A Service Brokerage Deployment Architecture

Carlos Olguin

M.Sc. Thesis, Information Networking Institute, Carnegie Mellon University


As more and different services appear over the Internet, there is a need to have a brokerage architecture that abstracts complexity from the user and is scalable enough to be internet-wide deployed.

We present an architecture for the deployment of service brokers over the Internet. We have done this by merging SLP and AS1 and adding our own design elements. The design considerations for the work presented were (1) high variability of usage, (2) high diversity of services and resources, (3) no single point of failure, and (4) network awareness. In addition, we decoupled the notion of agent, service, and resource in three separate logical components and we illustrate how SLP and AS1 behave fundamentally different in their perception of them.
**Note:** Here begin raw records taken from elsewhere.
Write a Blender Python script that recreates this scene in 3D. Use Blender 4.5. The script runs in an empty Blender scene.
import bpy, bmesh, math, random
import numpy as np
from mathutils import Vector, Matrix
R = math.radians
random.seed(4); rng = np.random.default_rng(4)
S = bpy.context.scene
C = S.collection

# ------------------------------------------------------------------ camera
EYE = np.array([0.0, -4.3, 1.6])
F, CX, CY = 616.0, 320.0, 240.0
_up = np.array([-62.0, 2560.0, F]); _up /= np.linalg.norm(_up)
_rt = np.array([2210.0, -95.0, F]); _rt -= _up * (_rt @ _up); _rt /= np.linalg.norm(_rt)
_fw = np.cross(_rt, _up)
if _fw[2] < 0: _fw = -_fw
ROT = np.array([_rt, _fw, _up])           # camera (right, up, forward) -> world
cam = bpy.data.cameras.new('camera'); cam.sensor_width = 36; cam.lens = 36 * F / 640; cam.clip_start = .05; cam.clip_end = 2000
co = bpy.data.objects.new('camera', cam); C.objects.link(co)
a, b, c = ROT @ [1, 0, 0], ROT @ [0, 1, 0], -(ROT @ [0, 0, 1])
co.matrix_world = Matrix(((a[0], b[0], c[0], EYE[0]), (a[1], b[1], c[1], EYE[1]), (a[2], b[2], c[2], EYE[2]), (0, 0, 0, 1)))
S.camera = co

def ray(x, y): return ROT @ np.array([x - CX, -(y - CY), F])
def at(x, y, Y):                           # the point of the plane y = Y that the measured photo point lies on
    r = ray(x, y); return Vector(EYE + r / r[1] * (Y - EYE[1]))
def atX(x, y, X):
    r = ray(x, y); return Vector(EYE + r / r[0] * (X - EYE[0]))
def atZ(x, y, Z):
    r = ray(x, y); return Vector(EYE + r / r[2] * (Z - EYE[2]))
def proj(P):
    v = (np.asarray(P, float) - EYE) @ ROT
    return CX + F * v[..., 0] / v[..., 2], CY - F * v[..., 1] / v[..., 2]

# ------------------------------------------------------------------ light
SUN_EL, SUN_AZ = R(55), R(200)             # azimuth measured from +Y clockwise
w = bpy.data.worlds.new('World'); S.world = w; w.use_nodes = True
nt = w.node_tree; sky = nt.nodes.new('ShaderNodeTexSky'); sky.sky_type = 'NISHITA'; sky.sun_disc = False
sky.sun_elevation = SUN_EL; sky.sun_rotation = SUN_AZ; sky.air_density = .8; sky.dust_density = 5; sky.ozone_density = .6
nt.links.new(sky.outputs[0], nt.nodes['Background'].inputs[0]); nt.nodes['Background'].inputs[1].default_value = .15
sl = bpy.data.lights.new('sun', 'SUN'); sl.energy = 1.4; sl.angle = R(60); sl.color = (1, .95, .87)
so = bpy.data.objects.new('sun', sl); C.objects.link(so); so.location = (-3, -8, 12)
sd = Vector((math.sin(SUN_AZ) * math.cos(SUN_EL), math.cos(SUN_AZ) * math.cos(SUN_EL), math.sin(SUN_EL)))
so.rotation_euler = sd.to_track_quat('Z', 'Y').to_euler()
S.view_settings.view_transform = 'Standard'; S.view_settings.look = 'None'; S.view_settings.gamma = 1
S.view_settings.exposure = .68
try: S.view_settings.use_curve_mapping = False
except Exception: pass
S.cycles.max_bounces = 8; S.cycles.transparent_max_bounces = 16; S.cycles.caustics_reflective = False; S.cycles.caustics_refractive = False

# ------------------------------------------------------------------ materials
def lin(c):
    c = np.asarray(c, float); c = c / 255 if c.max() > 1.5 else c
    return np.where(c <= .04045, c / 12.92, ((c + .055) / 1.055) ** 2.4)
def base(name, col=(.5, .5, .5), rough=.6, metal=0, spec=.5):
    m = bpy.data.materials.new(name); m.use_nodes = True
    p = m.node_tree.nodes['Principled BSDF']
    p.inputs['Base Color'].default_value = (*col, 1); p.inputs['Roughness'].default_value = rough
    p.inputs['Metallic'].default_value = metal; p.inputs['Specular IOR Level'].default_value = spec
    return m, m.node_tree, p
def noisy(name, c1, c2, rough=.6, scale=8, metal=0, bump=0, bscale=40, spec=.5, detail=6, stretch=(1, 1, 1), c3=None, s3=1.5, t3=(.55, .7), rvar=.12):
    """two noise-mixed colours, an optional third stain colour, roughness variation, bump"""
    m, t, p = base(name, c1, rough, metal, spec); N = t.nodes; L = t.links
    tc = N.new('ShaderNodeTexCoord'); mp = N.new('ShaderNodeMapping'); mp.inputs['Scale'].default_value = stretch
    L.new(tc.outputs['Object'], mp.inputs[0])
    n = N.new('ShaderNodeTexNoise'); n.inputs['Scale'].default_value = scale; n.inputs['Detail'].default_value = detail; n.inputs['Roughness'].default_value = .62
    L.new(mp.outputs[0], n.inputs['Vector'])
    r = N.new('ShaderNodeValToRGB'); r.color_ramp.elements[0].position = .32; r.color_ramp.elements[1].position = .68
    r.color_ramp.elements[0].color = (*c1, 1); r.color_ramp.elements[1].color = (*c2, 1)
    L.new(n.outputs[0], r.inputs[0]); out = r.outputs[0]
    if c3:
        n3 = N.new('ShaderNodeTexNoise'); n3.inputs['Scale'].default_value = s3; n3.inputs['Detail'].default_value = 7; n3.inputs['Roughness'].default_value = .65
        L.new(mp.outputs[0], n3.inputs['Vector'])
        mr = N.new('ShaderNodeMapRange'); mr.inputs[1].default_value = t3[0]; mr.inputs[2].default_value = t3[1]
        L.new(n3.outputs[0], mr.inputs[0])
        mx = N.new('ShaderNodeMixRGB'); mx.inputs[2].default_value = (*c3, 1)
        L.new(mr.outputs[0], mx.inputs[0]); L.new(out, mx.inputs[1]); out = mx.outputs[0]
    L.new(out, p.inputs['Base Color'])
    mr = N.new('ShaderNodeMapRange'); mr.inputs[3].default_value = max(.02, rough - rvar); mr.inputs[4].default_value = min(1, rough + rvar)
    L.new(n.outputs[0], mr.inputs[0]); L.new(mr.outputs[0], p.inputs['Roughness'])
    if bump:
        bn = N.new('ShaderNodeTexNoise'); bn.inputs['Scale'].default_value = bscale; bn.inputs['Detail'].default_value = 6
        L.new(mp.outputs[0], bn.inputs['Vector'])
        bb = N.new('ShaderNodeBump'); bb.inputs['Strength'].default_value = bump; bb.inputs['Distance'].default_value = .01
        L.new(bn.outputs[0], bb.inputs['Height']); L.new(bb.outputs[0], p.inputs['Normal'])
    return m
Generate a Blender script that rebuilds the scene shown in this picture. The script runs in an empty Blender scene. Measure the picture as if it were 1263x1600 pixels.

In the proposed architecture, a service broker optimizes resource consumption by deciding to reproduce or aggregate based on the demand of their services and the consequent load they experience. A service broker can also “reincarnate” the functionality of another service broker who ceased to function.

We implemented Joxer, a proof of concept prototype. To measure its effectiveness, we defined a benefit/cost metric called Effective Resource Usage Metric (ERUM). We defined ERUM as the inverse of bandwidth utilization times average CPU load consumed by active Service Brokers.